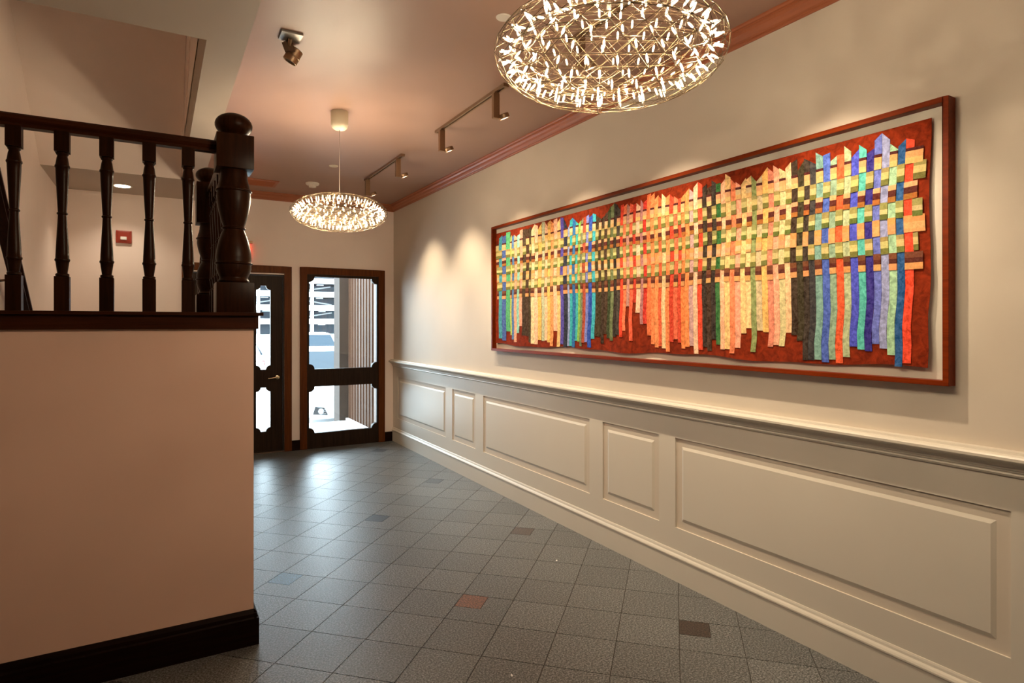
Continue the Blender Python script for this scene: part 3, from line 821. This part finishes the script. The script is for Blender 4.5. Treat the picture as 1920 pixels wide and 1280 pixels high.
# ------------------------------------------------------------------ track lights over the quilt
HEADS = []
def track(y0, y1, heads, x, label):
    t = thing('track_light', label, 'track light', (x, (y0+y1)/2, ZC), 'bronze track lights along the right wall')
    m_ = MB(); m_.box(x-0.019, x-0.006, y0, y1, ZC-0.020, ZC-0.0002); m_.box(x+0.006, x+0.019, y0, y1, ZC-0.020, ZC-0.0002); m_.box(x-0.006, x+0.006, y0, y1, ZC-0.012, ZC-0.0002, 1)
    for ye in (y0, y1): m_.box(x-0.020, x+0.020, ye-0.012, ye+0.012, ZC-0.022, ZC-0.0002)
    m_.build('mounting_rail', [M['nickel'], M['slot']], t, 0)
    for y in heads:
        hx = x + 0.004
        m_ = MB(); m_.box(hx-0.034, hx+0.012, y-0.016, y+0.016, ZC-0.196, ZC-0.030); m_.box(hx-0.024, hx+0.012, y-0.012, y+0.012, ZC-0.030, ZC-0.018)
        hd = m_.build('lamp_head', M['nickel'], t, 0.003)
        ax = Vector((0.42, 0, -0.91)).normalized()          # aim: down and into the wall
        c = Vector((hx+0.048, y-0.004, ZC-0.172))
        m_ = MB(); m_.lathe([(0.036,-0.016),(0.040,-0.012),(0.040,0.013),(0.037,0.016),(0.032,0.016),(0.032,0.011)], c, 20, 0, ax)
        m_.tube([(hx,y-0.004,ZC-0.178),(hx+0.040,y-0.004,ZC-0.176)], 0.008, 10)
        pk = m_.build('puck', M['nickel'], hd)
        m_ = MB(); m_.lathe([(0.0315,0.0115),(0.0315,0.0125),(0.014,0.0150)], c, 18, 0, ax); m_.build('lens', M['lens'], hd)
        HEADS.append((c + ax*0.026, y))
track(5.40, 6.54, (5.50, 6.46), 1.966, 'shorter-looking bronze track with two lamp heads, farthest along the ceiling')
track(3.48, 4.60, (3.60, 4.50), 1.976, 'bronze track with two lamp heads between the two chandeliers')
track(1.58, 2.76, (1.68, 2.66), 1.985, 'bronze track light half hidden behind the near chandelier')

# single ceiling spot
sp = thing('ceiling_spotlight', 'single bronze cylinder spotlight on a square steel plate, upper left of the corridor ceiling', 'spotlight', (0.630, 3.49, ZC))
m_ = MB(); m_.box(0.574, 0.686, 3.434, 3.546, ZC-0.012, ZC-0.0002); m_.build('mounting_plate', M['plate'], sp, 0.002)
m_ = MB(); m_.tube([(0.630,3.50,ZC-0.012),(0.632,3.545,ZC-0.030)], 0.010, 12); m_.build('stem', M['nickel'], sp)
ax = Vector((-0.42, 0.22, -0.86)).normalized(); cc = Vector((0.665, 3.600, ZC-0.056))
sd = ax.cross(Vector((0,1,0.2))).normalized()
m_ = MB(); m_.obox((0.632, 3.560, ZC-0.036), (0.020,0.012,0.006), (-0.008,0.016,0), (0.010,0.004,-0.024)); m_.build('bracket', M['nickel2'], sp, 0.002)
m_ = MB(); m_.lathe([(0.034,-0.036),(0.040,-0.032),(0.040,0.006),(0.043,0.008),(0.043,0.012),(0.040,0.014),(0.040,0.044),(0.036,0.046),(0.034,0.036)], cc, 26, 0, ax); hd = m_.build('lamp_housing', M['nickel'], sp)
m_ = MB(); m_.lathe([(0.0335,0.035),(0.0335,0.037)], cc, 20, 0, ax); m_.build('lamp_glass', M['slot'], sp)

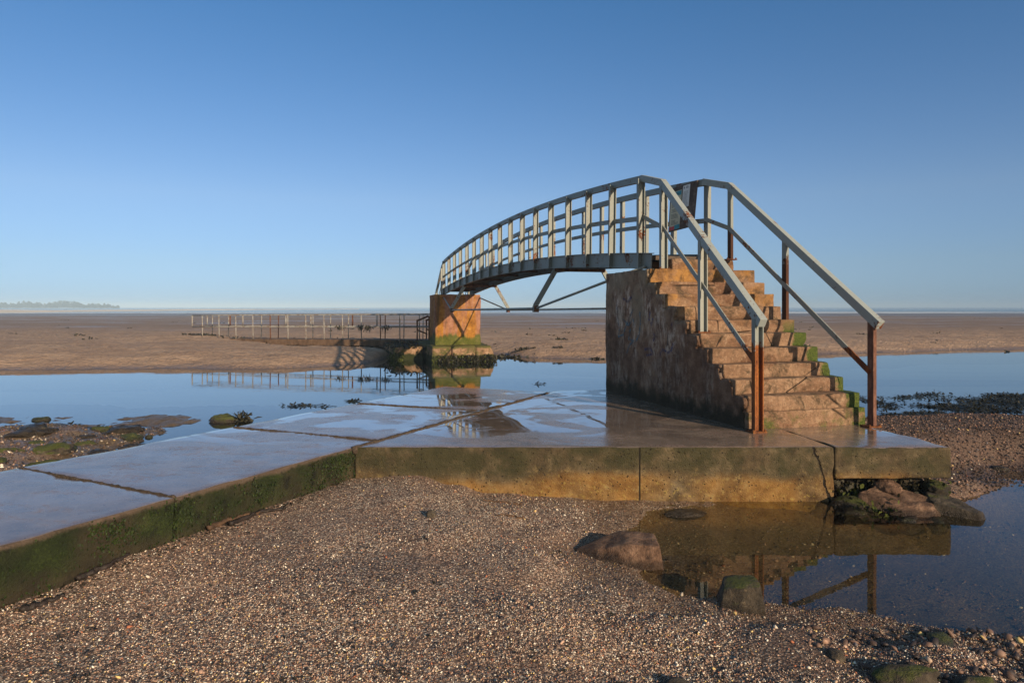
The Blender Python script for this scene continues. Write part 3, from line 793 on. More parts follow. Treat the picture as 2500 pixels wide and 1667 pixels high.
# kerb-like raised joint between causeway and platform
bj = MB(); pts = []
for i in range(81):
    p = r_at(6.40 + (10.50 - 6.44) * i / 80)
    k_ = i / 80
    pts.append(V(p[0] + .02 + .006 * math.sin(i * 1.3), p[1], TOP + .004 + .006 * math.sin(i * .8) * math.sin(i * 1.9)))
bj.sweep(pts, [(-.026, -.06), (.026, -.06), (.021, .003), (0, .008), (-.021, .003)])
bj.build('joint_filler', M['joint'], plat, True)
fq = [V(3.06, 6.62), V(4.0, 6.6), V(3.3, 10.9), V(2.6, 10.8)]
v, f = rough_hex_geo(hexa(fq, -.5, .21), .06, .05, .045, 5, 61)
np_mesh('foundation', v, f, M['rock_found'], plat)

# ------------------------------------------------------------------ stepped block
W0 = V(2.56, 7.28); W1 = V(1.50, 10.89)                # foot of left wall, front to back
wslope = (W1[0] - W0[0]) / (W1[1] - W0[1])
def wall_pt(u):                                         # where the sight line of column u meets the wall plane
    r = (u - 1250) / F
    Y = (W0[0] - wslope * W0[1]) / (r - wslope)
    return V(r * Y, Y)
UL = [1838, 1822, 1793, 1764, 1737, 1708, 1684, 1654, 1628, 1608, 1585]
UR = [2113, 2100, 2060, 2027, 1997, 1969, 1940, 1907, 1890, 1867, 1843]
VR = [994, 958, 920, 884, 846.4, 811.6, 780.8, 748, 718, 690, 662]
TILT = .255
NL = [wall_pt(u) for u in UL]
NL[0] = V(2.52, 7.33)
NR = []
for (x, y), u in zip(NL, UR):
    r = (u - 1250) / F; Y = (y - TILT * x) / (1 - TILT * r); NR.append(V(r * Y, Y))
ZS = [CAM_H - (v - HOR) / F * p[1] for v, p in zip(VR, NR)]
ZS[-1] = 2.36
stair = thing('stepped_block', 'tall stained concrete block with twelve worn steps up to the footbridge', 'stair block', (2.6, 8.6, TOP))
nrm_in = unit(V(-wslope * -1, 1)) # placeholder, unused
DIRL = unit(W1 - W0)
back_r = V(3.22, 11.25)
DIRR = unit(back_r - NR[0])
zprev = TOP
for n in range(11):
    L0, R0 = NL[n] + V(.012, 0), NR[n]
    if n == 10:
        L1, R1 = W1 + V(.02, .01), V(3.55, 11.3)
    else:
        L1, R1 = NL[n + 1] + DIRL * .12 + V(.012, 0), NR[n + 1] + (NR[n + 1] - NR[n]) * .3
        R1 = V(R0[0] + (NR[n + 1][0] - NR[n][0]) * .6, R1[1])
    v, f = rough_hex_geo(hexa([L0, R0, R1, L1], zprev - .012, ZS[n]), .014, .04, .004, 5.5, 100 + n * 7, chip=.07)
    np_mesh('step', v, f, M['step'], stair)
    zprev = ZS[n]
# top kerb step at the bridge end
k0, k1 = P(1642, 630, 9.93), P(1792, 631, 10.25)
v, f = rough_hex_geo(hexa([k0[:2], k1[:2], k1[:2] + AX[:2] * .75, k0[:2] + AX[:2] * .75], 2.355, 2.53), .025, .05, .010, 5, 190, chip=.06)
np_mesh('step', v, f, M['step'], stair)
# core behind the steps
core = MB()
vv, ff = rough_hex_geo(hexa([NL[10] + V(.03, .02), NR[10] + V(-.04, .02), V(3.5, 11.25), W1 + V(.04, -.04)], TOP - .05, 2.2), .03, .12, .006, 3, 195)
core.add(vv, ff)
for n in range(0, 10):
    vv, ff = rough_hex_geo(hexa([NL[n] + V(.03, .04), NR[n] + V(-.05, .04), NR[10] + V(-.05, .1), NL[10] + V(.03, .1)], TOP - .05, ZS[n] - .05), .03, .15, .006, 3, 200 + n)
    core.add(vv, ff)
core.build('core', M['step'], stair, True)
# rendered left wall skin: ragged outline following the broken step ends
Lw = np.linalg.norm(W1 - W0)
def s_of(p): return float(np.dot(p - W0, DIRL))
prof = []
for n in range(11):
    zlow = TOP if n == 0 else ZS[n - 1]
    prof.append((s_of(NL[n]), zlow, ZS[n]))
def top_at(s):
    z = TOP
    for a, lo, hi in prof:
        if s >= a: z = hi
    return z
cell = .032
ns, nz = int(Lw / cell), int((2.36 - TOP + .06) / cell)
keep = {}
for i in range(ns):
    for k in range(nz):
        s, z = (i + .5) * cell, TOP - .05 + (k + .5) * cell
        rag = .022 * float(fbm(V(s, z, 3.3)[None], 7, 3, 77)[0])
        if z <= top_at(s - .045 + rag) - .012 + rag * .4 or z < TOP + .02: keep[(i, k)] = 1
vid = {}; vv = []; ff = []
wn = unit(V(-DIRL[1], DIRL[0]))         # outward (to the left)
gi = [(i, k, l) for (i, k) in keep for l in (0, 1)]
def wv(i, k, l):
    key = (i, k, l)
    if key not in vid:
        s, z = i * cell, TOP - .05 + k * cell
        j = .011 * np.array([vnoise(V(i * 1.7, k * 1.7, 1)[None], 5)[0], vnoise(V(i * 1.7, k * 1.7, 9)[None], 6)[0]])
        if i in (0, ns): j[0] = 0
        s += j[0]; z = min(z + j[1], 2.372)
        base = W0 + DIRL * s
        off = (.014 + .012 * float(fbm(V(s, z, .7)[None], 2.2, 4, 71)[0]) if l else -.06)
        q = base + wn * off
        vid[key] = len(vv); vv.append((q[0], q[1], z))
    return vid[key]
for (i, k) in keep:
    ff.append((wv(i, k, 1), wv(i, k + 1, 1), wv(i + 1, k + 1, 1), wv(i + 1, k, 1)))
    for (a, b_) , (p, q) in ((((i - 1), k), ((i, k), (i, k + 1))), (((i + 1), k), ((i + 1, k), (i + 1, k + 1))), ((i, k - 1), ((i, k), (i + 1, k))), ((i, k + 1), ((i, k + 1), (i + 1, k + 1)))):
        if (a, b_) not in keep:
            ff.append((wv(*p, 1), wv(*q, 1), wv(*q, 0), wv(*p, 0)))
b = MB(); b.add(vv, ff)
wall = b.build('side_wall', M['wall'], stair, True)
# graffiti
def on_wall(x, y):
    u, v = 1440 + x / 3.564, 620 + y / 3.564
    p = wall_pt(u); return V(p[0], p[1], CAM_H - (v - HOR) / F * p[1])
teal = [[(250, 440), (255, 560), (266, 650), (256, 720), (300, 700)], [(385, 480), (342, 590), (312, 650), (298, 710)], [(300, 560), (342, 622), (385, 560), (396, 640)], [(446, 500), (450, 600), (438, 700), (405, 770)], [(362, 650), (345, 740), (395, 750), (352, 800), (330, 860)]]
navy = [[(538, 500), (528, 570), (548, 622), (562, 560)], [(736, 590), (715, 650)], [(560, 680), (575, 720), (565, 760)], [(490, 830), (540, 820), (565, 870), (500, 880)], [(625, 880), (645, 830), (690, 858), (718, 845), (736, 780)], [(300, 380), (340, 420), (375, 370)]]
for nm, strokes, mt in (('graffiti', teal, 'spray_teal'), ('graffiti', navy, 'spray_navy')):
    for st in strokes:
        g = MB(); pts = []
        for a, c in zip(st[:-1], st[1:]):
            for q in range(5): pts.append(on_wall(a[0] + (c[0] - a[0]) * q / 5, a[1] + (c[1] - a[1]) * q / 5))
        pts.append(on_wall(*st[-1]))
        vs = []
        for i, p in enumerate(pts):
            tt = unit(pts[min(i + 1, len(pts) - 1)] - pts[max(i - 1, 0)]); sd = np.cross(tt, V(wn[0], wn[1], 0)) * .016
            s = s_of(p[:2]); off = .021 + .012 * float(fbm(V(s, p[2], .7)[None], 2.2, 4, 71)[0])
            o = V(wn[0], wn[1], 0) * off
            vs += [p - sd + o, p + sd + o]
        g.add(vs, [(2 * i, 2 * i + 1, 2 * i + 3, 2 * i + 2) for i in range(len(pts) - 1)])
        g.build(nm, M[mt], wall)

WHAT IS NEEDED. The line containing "The Blender Python script for this scene continues." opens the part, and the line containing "np_mesh('foundation', v, f, M['rock_found'], plat)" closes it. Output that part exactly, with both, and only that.

FULL RESPONSE.
The Blender Python script for this scene continues. Write part 3, from line 793 on. More parts follow. Treat the picture as 2500 pixels wide and 1667 pixels high.
# kerb-like raised joint between causeway and platform
bj = MB(); pts = []
for i in range(81):
    p = r_at(6.40 + (10.50 - 6.44) * i / 80)
    k_ = i / 80
    pts.append(V(p[0] + .02 + .006 * math.sin(i * 1.3), p[1], TOP + .004 + .006 * math.sin(i * .8) * math.sin(i * 1.9)))
bj.sweep(pts, [(-.026, -.06), (.026, -.06), (.021, .003), (0, .008), (-.021, .003)])
bj.build('joint_filler', M['joint'], plat, True)
fq = [V(3.06, 6.62), V(4.0, 6.6), V(3.3, 10.9), V(2.6, 10.8)]
v, f = rough_hex_geo(hexa(fq, -.5, .21), .06, .05, .045, 5, 61)
np_mesh('foundation', v, f, M['rock_found'], plat)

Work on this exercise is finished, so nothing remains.